The background story within the book was the McCarthyite inquisition — and its sub-categories of racism and anti-semitism (in objecting to his sister marrying a Jew, Edwin’s mother explains “Because he’s Jewish and she isn’t. People ought to leave other kinds of people alone… If we’re going to be tolerant, they have to, too”). This background cleverly interweaves fiction (with one of the characters denouncing his mother as a communist) with fact (such as the Paul Robeson concert at Peekskill where the spectators were viciously assaulted by hundreds of right wing thugs with the encouragement and participation of the local police).

In his 1997 Preface to the book (first printed in 1954) Lardner says how all USA publishers effectively blacklisted the novel (“one editor at a very large firm told me the content made it unacceptable there because it meant their entire textbook division would be boycotted in parochial schools nationwide”). Eventually it was published in the UK by Jonathan Cape, who realised capitalism can cash in on anything and that the possible notoriety of the novel “may be of some publicity value in selling your book”.

Prior to being blacklisted Lardner was probably the best paid screenwriter in Hollywood. His breakthrough had come in 1942 with the script for George Stevens’s Woman Of The Year (1942). This was not so much a “communist” movie (as the McCarthyites would claim) as a proto-feminist one about the love-hate marriage of a sophisticated political columnist and a plain-speaking sports journalist.

It was based on the relationship between the writer Dorothy Parker and Lardner’s father, Ring Lardner Sr, who was himself a famous sports columnist and writer. It was the first and maybe the best of the nine Katherine Hepburn-Spencer Tracy films.

The feminist angle was watered down with an ending rewritten by Michael Kanin, in which Hepburn’s character submits to domesticity, by cooking her husband’s breakfast, to keep the man she loves. This was because the producer Louis B. Mayer (of MGM and along with the other movie moguls a staunch supporter of the subsequent blacklist) had objected to Lardner making Spencer Tracy’s character tell Hepburn to “just be yourself”. Nonetheless Lardner (along with Kanin) was given his first Oscar for best original screenplay. Following the blacklist he used it as a doorstop.

During the blacklist Lardner’s main income was derived, writing under a necessary pseudonym, from the emerging television medium. He often wrote the script for The Adventures Of Robin Hood — the famous 1950s series on which the children of the 60s were raised and which starred Richard Greene. The series hired others on the blacklist, and in 1990 there was released the movie Fellow Traveller which very cleverly depicted McCarthyism through the Robin Hood story – with the Sheriff of Nottingham being the McCarthy figure.

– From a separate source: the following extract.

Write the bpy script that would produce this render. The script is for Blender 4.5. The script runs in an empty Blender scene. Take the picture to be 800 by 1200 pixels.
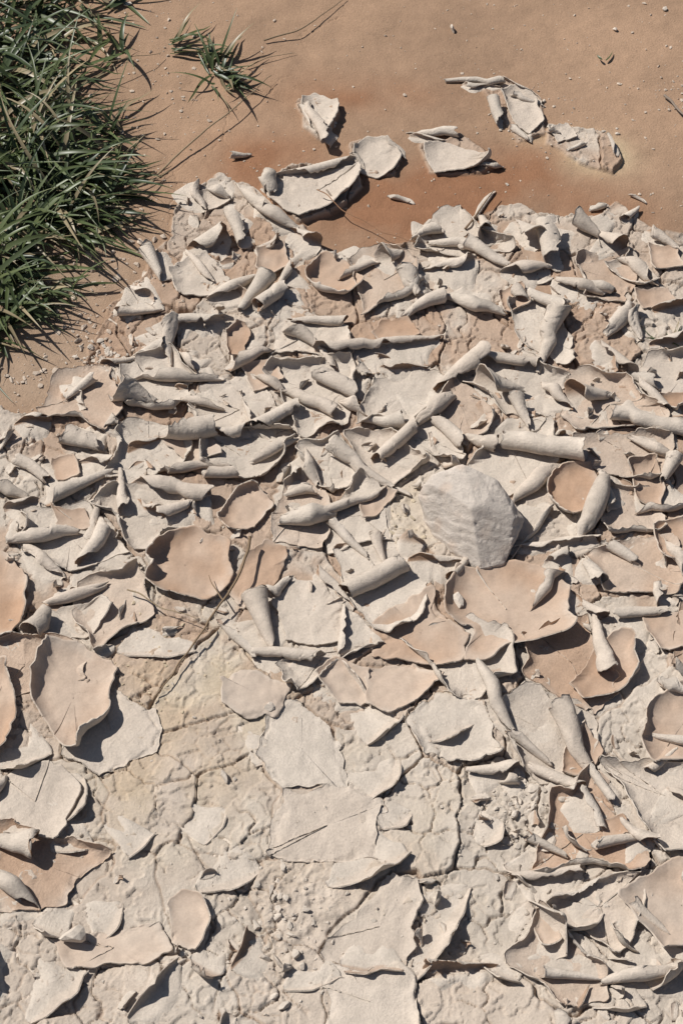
import bpy, bmesh, math, random
import numpy as np
from mathutils import Vector, geometry
random.seed(7); rng=np.random.default_rng(7)

# ------------------------------------------------------------------ camera model
H=1.6; TILT=math.radians(35); TH=math.tan(math.radians(15))
def P(px,py,z=0.0):
    """survey point -> position on the ground (metres)"""
    u=(px-400)/600*TH; v=(600-py)/600*TH
    dy=v*math.cos(TILT)+math.sin(TILT); dz=v*math.sin(TILT)-math.cos(TILT)
    t=(H-z)/-dz
    return np.array([u*t,dy*t])
def MPP(px,py):
    v=(600-py)/600*TH; dz=v*math.sin(TILT)-math.cos(TILT)
    return (H/-dz)*TH/600
def Q(x,y,z=0.0):
    rz=z-H; d=y*math.sin(TILT)-rz*math.cos(TILT); v=(y*math.cos(TILT)+rz*math.sin(TILT))/d; u=x/d
    return 400+u/TH*600, 600-v/TH*600

# ------------------------------------------------------------------ noise
def hsh(ix,iy,seed):
    ix=ix.astype(np.int64); iy=iy.astype(np.int64)
    h=(ix*374761393+iy*668265263+seed*974634777)&0xffffffff
    h=((h^(h>>13))*1274126177)&0xffffffff
    h=((h^(h>>16))*2246822519)&0xffffffff
    h=h^(h>>15)
    return (h&0xffffff)/float(0xffffff)
TAB=np.random.default_rng(3).random((256,256))
def vn(x,y,seed=0):
    x=np.asarray(x,float); y=np.asarray(y,float)
    x,y=np.broadcast_arrays(x,y)
    fx=np.floor(x); fy=np.floor(y); ix=fx.astype(np.int64)+seed*37; iy=fy.astype(np.int64)+seed*91; fx=x-fx; fy=y-fy
    fx=fx*fx*(3-2*fx); fy=fy*fy*(3-2*fy)
    i0=ix&255;i1=(ix+1)&255;j0=iy&255;j1=(iy+1)&255
    a=TAB[j0,i0]; b=TAB[j0,i1]; c=TAB[j1,i0]; d=TAB[j1,i1]
    return ((a*(1-fx)+b*fx)*(1-fy)+(c*(1-fx)+d*fx)*fy)*2-1
def fbm(x,y,seed=0,o=4):
    s=0; a=1; n=0
    for i in range(o):
        s=s+a*vn(x*(2**i)+i*17.3,y*(2**i)-i*9.1,seed+i); n+=a; a*=.5
    return s/n
def jag(q,step,seed):
    """piecewise linear noise: angular, broken edges"""
    r=np.random.default_rng(abs(int(seed))%100000); m=int(q.max()/step)+4
    k=np.cumsum(r.uniform(.35,1.65,m))*step-step; v=r.uniform(-1,1,m)
    return np.interp(q,k,v)
def sst(a,b,x):
    t=np.clip((x-a)/(b-a),0,1); return t*t*(3-2*t)
def lat(x,y,cell,seed,jit=.85):
    gx=np.floor(x/cell); gy=np.floor(y/cell)
    F1=np.full(x.shape,9.); F2=np.full(x.shape,9.); I=np.zeros(x.shape); sx=np.zeros(x.shape); sy=np.zeros(x.shape)
    for dx in (-1,0,1):
        for dy in (-1,0,1):
            cx=gx+dx; cy=gy+dy
            px=(cx+.5+(hsh(cx,cy,seed)-.5)*jit)*cell; py=(cy+.5+(hsh(cx,cy,seed+1)-.5)*jit)*cell
            d=np.hypot(px-x,py-y); m=d<F1
            F2=np.where(m,F1,np.minimum(F2,d))
            I=np.where(m,hsh(cx,cy,seed+2),I); sx=np.where(m,px,sx); sy=np.where(m,py,sy)
            F1=np.where(m,d,F1)
    return F1,F2,I,sx,sy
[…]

With the lifting of the blacklist Lardner eventually and deservedly won another Oscar for the screenplay for MASH. In his own autobiography (appropriately titled I’d Hate Myself In The Morning) he wrote about how in 1997, a half century after HUAC first met to condemn him, there was a ceremony to honour him at the Academy of Motion Picture Arts and Sciences. Also honoured were other blacklisted directors, actors and screenwriters — including the screenwriter Paul Jarrico.

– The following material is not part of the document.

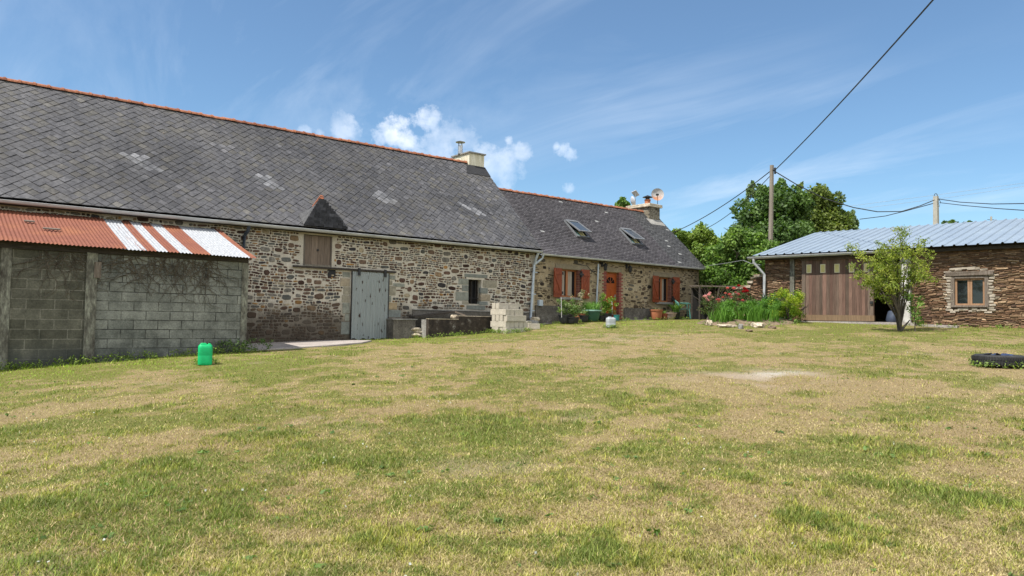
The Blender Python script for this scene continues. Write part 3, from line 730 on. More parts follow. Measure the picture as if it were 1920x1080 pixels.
for k in range(7):                       # slates on the sunlit cheek
    t0,t1=k/7,(k+1)/7
    for r_ in range(5):
        s0,s1=r_/5,(r_+1)/5
        def cp(s,t):
            a=Vector(fl).lerp(Vector((8.62,20.62,4.56)),t); b_=Vector(fa).lerp(Vector(bk),t); return a.lerp(b_,s)+Vector((-.02,-.01,.02))
        g=.05+random.random()*.03; mb.add([cp(s0,t0),cp(s0,t1),cp(s1,t1),cp(s1,t0)],[(0,1,2,3)],(g,g,g*1.02))
mb.build('side_slates',M_SLATE2,dorm)
mb=MB(); mb.tube([Vector(fa)+Vector((0,-.06,.02)),Vector(bk)+Vector((0,0,.02))],[.07,.07],8,(.30,.11,.06)); mb.build('ridge_tile',M_RIDGE,dorm)
# hatch, sliding rail and sheet-iron door
mb=MB(); xx=8.79
for k in range(4):
    g=random.uniform(.8,1.2); mb.box((xx+.003,YA+.015,3.10),(xx+.197,YA+.05,3.95),(.17*g,.13*g,.10*g)); xx+=.2
mb.box((8.74,YA-.01,3.06),(8.79,YA+.065,3.96),(.13,.11,.09)); mb.box((9.59,YA-.01,3.06),(9.63,YA+.065,3.96),(.13,.11,.09)); mb.box((8.79,YA-.012,3.06),(9.59,YA+.066,3.10),(.20,.17,.13))
hatch=mb.build('loft_hatch',M_BARNDOOR,barn)
mb=MB(); mb.box((9.16,YA-.02,3.5),(9.21,YA+.014,3.56)); mb.build('latch',M_IRON,hatch)
mb=MB(); mb.box((8.42,YA-.10,2.985),(11.80,YA-.02,3.04)); rail=mb.build('door_rail',M_DARKWOOD,barn)
mb=MB(); x0,x1,z0,z1=10.30,11.55,.90,2.96
n=60; vs=[]; fs=[]
for i in range(n+1):
    x=x0+(x1-x0)*i/n; y=YA-.075-.013*math.sin(i*2*math.pi/4)
    vs+=[(x,y,z0+.03*math.sin(i*.4)),(x,y,z1)]
for i in range(n): fs.append((2*i,2*i+2,2*i+3,2*i+1))
mb.add(vs,fs); mb.box((x0,YA-.06,z0+.05),(x1,YA-.035,z1-.01)); door=mb.build('sliding_door',M_MDOOR,barn)
for q in ((x0-.02,x0+.012),(x1-.012,x1+.02)): mb=MB(); mb.box((q[0],YA-.075,z0),(q[1],YA-.03,z1)); mb.build('door_edge',M_IRON,door)
for xh in (10.5,11.4):
    mb=MB(); mb.box((xh-.04,YA-.12,2.84),(xh+.04,YA-.088,3.07)); mb.build('hanger',M_IRON,door)
# dressed stones round the door and the little window
def qb(mb,px0,py0,px1,py1,g,proud=.014):
    a=onY(px0,py0); b_=onY(px1,py1); mb=MB(); mb.box((a.x,YA-proud,min(a.z,b_.z)),(b_.x,YA+.12,max(a.z,b_.z)),g,jit=.008); mb.build('dressed_stone',M_QUOIN,barn,bev=.008)
mb=MB(); GQ=[(.22,.225,.19),(.26,.235,.18),(.30,.25,.18),(.18,.19,.17),(.34,.26,.16)]
L_=lambda x,y:(700+x/4.5,420+y/4.5)
for q in [(770,420,962,458,3),(718,460,800,514,0),(750,517,800,569,3),(695,572,800,648,0),(752,651,802,676,1),(925,472,1042,538,1),(903,541,964,589,3),(903,592,985,650,2),(893,653,965,684,3),(785,684,940,724,3)]:
    qb(mb,*L_(q[0],q[1]),*L_(q[2],q[3]),GQ[q[4]])
for q in [(122,432,185,470,0),(122,474,160,515,1),(122,520,186,602,1),(122,606,148,655,0),(118,660,198,722,4),(118,726,228,786,3),(168,498,262,532,0)]:
    qb(mb,*L_(q[0],q[1]),*L_(q[2],q[3]),GQ[q[4]])
L2=lambda x,y:(540+x*220/849,360+y*280/1080)
for q in [(395,578,448,618,0),(378,622,446,682,2),(400,686,446,742,1),(390,744,444,800,1),(395,803,443,880,0),(412,884,442,930,0),(386,938,442,1030,3)]:
    qb(mb,*L2(q[0],q[1]),*L2(q[2],q[3]),GQ[q[4]])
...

Jarrico had been invited to another similar ceremony the following day but half way through the event it was announced that, overcome with both sleep and elation, he had crashed his car and was dead. Lardner though used the party at the Academy to read out in full the prepared speech that Parnell Thomas had fifty years previously prevented him making before HUAC.

Lardner died in 2000 — the last surviving member of the Ten. Since joining up in 1937, he had lived much of the time as a Stalinist. Unlike many others he seems never to have formally quit the Party, but simply let his membership lapse.

He was a member of most of the Party “front organisations” active in Hollywood — the Hollywood Anti-Nazi League, the Citizens Committee for the Defence of Mexican-American Youth, the Hollywood Writers Mobilisation Against the War and the board of the Screen Writers Guild. As a member of the latter he allowed himself to be duped by the Party into appearing to become, or indeed actually, becoming, a martyr — not by refusing to name names, but by refusing to see and denounce the reactionary nature of the Party.

However inasmuch as individuals can be understood outside of the Party in which they operated, there is much to be said in Lardner’s favour politically. He picketed the hand that fed him, as when Warner Brothers gates were opened in friendship to the son of Mussolini. And sometimes he stood up to studio moguls against the reactionary junk being readied for the screen, i.e., trying to coax David O. Selznick not to make Gone With the Wind because the book was pro-KKK!

And in the end he was very modest about his own martyrdom in refusing to testify before HUAC, saying “But from time to time I try to suggest that we weren’t as heroic as people make us out to be. It would be more analytically precise... to say we did the only thing we could ... short of behaving like complete shits.”

The Ecstasy of Edwin Muir exposes the shits.